#### SUPPLIED DATA
□ □ □ □ □
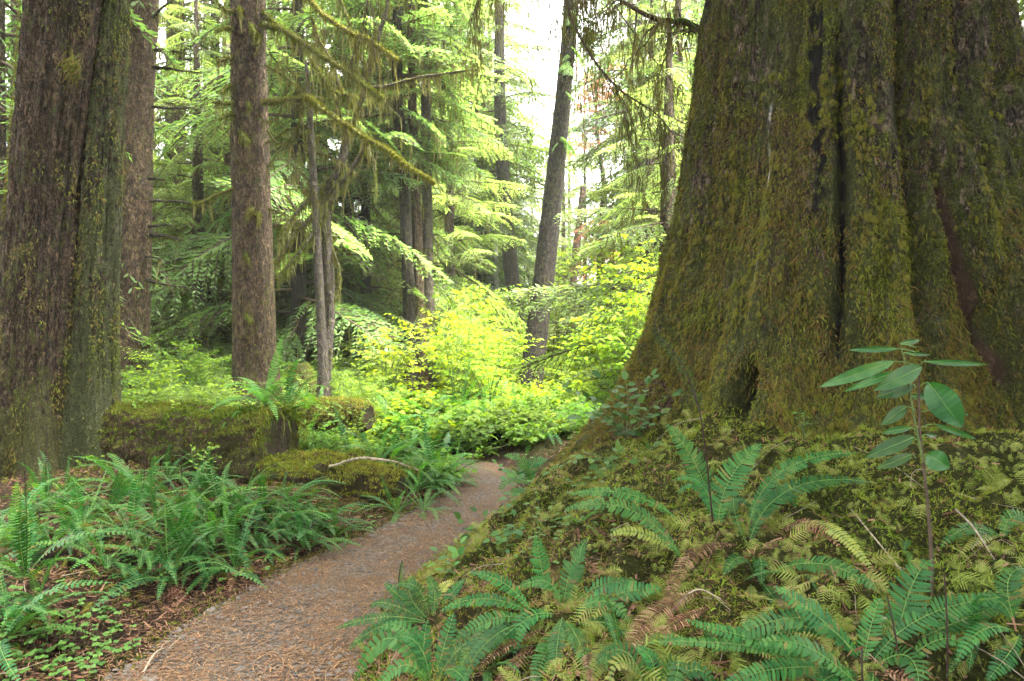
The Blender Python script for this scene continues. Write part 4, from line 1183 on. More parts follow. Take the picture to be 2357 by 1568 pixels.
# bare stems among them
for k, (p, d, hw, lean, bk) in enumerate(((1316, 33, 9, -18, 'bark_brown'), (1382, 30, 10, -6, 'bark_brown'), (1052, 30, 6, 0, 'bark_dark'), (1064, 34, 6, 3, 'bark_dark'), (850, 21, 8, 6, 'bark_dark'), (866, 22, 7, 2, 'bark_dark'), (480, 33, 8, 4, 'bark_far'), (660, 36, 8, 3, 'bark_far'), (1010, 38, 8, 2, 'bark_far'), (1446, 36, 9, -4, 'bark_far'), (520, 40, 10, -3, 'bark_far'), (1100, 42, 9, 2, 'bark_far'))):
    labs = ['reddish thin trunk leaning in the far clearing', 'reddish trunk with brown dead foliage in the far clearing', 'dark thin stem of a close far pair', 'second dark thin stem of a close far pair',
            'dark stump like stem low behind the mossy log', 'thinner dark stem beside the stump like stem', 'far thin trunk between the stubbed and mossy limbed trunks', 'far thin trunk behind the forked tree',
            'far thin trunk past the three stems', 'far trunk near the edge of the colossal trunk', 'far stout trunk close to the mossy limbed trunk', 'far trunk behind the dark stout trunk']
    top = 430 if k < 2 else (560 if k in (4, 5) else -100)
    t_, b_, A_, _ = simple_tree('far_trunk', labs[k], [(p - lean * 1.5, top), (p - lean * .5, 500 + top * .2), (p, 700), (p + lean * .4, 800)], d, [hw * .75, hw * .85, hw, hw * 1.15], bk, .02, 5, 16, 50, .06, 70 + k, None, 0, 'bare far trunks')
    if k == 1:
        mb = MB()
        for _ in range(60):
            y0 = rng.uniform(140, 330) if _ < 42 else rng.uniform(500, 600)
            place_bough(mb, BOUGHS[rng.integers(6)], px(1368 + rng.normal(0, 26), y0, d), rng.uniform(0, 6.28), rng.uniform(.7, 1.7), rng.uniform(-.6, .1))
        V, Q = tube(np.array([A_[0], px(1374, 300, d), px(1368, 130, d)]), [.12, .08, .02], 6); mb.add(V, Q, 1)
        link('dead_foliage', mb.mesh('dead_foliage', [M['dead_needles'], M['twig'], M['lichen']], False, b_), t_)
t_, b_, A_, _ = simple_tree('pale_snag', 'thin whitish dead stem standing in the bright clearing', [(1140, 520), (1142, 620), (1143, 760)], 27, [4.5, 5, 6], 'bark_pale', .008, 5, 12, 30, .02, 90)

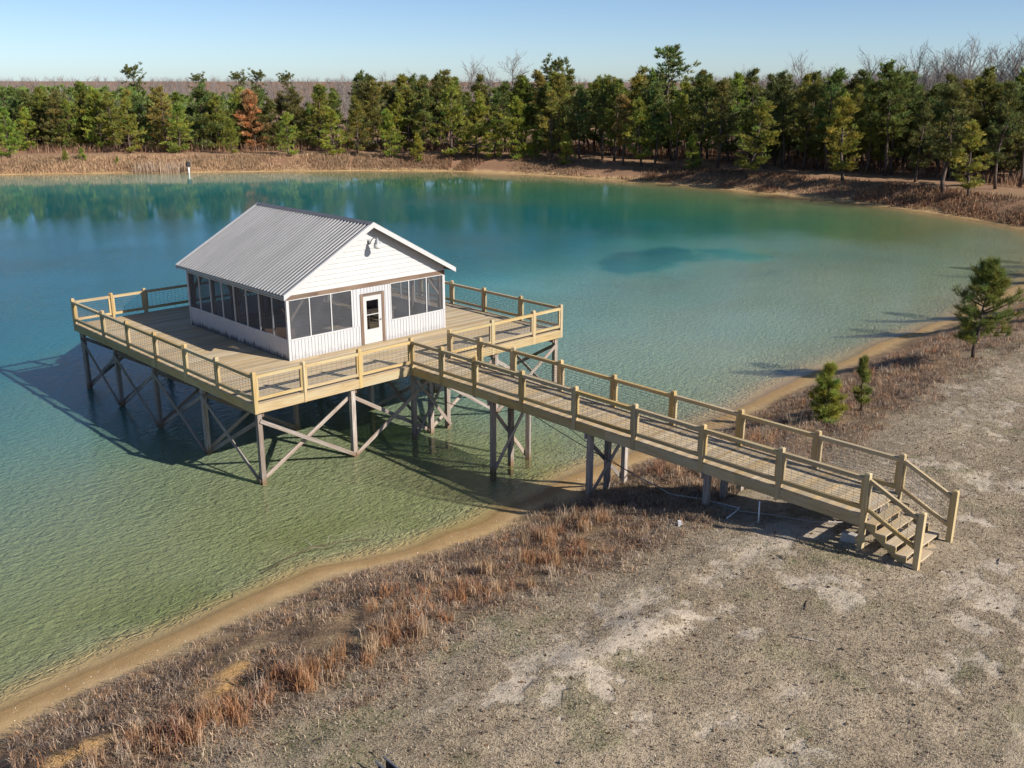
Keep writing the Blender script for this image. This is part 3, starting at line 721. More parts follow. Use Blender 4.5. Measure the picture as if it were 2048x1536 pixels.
□ □ □ □ □
#### TASK GOAL
Exactly reproduce the entries above, minus the pictures.

#### RESPONSE TO THIS TASK
The Blender Python script for this scene continues. Write part 4, from line 1183 on. More parts follow. Take the picture to be 2357 by 1568 pixels.
# bare stems among them
for k, (p, d, hw, lean, bk) in enumerate(((1316, 33, 9, -18, 'bark_brown'), (1382, 30, 10, -6, 'bark_brown'), (1052, 30, 6, 0, 'bark_dark'), (1064, 34, 6, 3, 'bark_dark'), (850, 21, 8, 6, 'bark_dark'), (866, 22, 7, 2, 'bark_dark'), (480, 33, 8, 4, 'bark_far'), (660, 36, 8, 3, 'bark_far'), (1010, 38, 8, 2, 'bark_far'), (1446, 36, 9, -4, 'bark_far'), (520, 40, 10, -3, 'bark_far'), (1100, 42, 9, 2, 'bark_far'))):
    labs = ['reddish thin trunk leaning in the far clearing', 'reddish trunk with brown dead foliage in the far clearing', 'dark thin stem of a close far pair', 'second dark thin stem of a close far pair',
            'dark stump like stem low behind the mossy log', 'thinner dark stem beside the stump like stem', 'far thin trunk between the stubbed and mossy limbed trunks', 'far thin trunk behind the forked tree',
            'far thin trunk past the three stems', 'far trunk near the edge of the colossal trunk', 'far stout trunk close to the mossy limbed trunk', 'far trunk behind the dark stout trunk']
    top = 430 if k < 2 else (560 if k in (4, 5) else -100)
    t_, b_, A_, _ = simple_tree('far_trunk', labs[k], [(p - lean * 1.5, top), (p - lean * .5, 500 + top * .2), (p, 700), (p + lean * .4, 800)], d, [hw * .75, hw * .85, hw, hw * 1.15], bk, .02, 5, 16, 50, .06, 70 + k, None, 0, 'bare far trunks')
    if k == 1:
        mb = MB()
        for _ in range(60):
            y0 = rng.uniform(140, 330) if _ < 42 else rng.uniform(500, 600)
            place_bough(mb, BOUGHS[rng.integers(6)], px(1368 + rng.normal(0, 26), y0, d), rng.uniform(0, 6.28), rng.uniform(.7, 1.7), rng.uniform(-.6, .1))
        V, Q = tube(np.array([A_[0], px(1374, 300, d), px(1368, 130, d)]), [.12, .08, .02], 6); mb.add(V, Q, 1)
        link('dead_foliage', mb.mesh('dead_foliage', [M['dead_needles'], M['twig'], M['lichen']], False, b_), t_)
t_, b_, A_, _ = simple_tree('pale_snag', 'thin whitish dead stem standing in the bright clearing', [(1140, 520), (1142, 620), (1143, 760)], 27, [4.5, 5, 6], 'bark_pale', .008, 5, 12, 30, .02, 90)

Keep writing the Blender script for this image. This is part 3, starting at line 721. More parts follow. Use Blender 4.5. Measure the picture as if it were 2048x1536 pixels.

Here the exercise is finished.